On important issues, where there is real disagreement within the cleanup
committee or where the issue is so critical that all sides must be
carefully explained, it is important that we present the issue with
multiple proposals and that the choosing is done by X3J13 as a whole.
On the other hand, a lot of these issues are trivial little things that
need to be cleaned up one way or another. I believe that X3J13 and the
Common Lisp community as a whole want these to be resolved without a lot
of needless agonizing, and they want this committee to provide the
leadership to get that job done.
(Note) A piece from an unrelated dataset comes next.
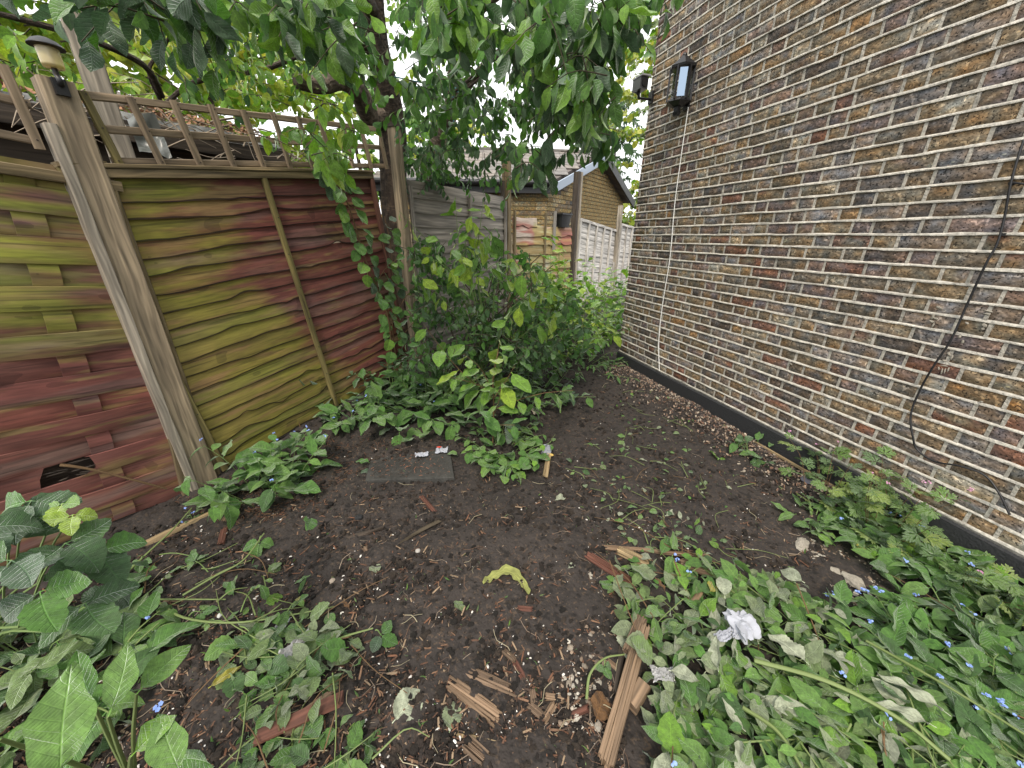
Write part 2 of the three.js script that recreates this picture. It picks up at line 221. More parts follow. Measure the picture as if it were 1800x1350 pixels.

If there are two or three solutions to
some issue that differ only in "aesthetics", we on the cleanup committee
should converge on one solution, propose it, and endorse it.
We shouldn't say, "Well, we could do A and then again we could B, but
someone suggeted C and that's OK too." Instead, we should say, "We
propose A." In the discussion section we should say, "Solutions B and C
were discussed, but the cleanup committee has settled on A as the best
solution." If we send multiple-choice proposals to X3J13 on trivial
issues where it doesn't matter, the discussion will focus on those
stupid things and much more important issues will be neglected.
A number of the proposals currently offer useless options of this kind,
either as actual choices to be voted on or as variations suggested in
the discussion section. We should try to resolve these among ourselves
rather than leaving them hanging. I'm not worried about people
following us blindly -- X3J13 seems to have enough sharp and contentious
people on it to prevent any abuse of this power.